►
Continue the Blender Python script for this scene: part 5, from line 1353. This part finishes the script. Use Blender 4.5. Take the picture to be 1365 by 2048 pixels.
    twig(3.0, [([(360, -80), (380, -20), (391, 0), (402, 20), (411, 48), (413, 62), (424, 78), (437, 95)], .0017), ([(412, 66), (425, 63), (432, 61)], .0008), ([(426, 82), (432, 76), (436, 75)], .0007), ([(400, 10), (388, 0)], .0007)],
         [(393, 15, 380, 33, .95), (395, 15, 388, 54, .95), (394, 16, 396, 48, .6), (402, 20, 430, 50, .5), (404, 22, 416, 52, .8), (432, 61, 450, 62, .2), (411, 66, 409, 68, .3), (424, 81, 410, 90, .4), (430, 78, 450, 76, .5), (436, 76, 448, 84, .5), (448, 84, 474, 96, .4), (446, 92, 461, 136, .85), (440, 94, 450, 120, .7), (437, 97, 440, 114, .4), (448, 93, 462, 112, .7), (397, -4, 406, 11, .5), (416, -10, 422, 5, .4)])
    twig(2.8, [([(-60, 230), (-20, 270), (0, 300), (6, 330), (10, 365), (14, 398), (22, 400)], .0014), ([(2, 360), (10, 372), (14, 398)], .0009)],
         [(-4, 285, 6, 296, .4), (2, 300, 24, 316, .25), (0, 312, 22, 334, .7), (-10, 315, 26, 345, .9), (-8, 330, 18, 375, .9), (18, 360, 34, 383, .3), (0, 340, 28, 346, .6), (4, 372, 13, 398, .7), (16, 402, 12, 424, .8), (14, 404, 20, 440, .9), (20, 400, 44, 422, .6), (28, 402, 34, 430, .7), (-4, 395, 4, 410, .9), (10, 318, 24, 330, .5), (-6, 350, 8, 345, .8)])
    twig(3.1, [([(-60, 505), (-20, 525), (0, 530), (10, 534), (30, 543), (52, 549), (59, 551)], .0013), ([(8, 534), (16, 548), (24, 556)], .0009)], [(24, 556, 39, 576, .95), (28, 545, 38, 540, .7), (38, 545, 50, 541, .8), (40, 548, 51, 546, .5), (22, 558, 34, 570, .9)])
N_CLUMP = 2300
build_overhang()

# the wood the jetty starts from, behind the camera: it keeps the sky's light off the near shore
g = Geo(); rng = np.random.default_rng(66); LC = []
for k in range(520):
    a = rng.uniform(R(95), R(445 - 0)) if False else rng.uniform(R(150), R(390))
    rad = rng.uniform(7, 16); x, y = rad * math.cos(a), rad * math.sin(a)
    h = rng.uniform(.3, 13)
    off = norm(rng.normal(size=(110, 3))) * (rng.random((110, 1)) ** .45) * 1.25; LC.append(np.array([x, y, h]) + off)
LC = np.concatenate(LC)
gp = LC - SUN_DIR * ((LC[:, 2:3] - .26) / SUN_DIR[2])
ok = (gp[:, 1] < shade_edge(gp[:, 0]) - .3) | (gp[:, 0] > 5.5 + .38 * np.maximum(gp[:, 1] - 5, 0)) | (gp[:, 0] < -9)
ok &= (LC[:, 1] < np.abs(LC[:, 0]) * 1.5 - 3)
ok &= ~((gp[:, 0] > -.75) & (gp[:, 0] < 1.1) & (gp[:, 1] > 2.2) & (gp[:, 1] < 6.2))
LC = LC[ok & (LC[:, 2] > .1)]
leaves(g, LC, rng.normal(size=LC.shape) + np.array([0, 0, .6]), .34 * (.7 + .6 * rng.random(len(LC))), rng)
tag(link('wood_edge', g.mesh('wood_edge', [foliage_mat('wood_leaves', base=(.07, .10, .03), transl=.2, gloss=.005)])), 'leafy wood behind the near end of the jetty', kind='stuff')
◄
Problem :: Without changing a word, restate the whole listing.

Output for this exercise ::
Continue the Blender Python script for this scene: part 5, from line 1353. This part finishes the script. Use Blender 4.5. Take the picture to be 1365 by 2048 pixels.
    twig(3.0, [([(360, -80), (380, -20), (391, 0), (402, 20), (411, 48), (413, 62), (424, 78), (437, 95)], .0017), ([(412, 66), (425, 63), (432, 61)], .0008), ([(426, 82), (432, 76), (436, 75)], .0007), ([(400, 10), (388, 0)], .0007)],
         [(393, 15, 380, 33, .95), (395, 15, 388, 54, .95), (394, 16, 396, 48, .6), (402, 20, 430, 50, .5), (404, 22, 416, 52, .8), (432, 61, 450, 62, .2), (411, 66, 409, 68, .3), (424, 81, 410, 90, .4), (430, 78, 450, 76, .5), (436, 76, 448, 84, .5), (448, 84, 474, 96, .4), (446, 92, 461, 136, .85), (440, 94, 450, 120, .7), (437, 97, 440, 114, .4), (448, 93, 462, 112, .7), (397, -4, 406, 11, .5), (416, -10, 422, 5, .4)])
    twig(2.8, [([(-60, 230), (-20, 270), (0, 300), (6, 330), (10, 365), (14, 398), (22, 400)], .0014), ([(2, 360), (10, 372), (14, 398)], .0009)],
         [(-4, 285, 6, 296, .4), (2, 300, 24, 316, .25), (0, 312, 22, 334, .7), (-10, 315, 26, 345, .9), (-8, 330, 18, 375, .9), (18, 360, 34, 383, .3), (0, 340, 28, 346, .6), (4, 372, 13, 398, .7), (16, 402, 12, 424, .8), (14, 404, 20, 440, .9), (20, 400, 44, 422, .6), (28, 402, 34, 430, .7), (-4, 395, 4, 410, .9), (10, 318, 24, 330, .5), (-6, 350, 8, 345, .8)])
    twig(3.1, [([(-60, 505), (-20, 525), (0, 530), (10, 534), (30, 543), (52, 549), (59, 551)], .0013), ([(8, 534), (16, 548), (24, 556)], .0009)], [(24, 556, 39, 576, .95), (28, 545, 38, 540, .7), (38, 545, 50, 541, .8), (40, 548, 51, 546, .5), (22, 558, 34, 570, .9)])
N_CLUMP = 2300
build_overhang()

# the wood the jetty starts from, behind the camera: it keeps the sky's light off the near shore
g = Geo(); rng = np.random.default_rng(66); LC = []
for k in range(520):
    a = rng.uniform(R(95), R(445 - 0)) if False else rng.uniform(R(150), R(390))
    rad = rng.uniform(7, 16); x, y = rad * math.cos(a), rad * math.sin(a)
    h = rng.uniform(.3, 13)
    off = norm(rng.normal(size=(110, 3))) * (rng.random((110, 1)) ** .45) * 1.25; LC.append(np.array([x, y, h]) + off)
LC = np.concatenate(LC)
gp = LC - SUN_DIR * ((LC[:, 2:3] - .26) / SUN_DIR[2])
ok = (gp[:, 1] < shade_edge(gp[:, 0]) - .3) | (gp[:, 0] > 5.5 + .38 * np.maximum(gp[:, 1] - 5, 0)) | (gp[:, 0] < -9)
ok &= (LC[:, 1] < np.abs(LC[:, 0]) * 1.5 - 3)
ok &= ~((gp[:, 0] > -.75) & (gp[:, 0] < 1.1) & (gp[:, 1] > 2.2) & (gp[:, 1] < 6.2))
LC = LC[ok & (LC[:, 2] > .1)]
leaves(g, LC, rng.normal(size=LC.shape) + np.array([0, 0, .6]), .34 * (.7 + .6 * rng.random(len(LC))), rng)
tag(link('wood_edge', g.mesh('wood_edge', [foliage_mat('wood_leaves', base=(.07, .10, .03), transl=.2, gloss=.005)])), 'leafy wood behind the near end of the jetty', kind='stuff')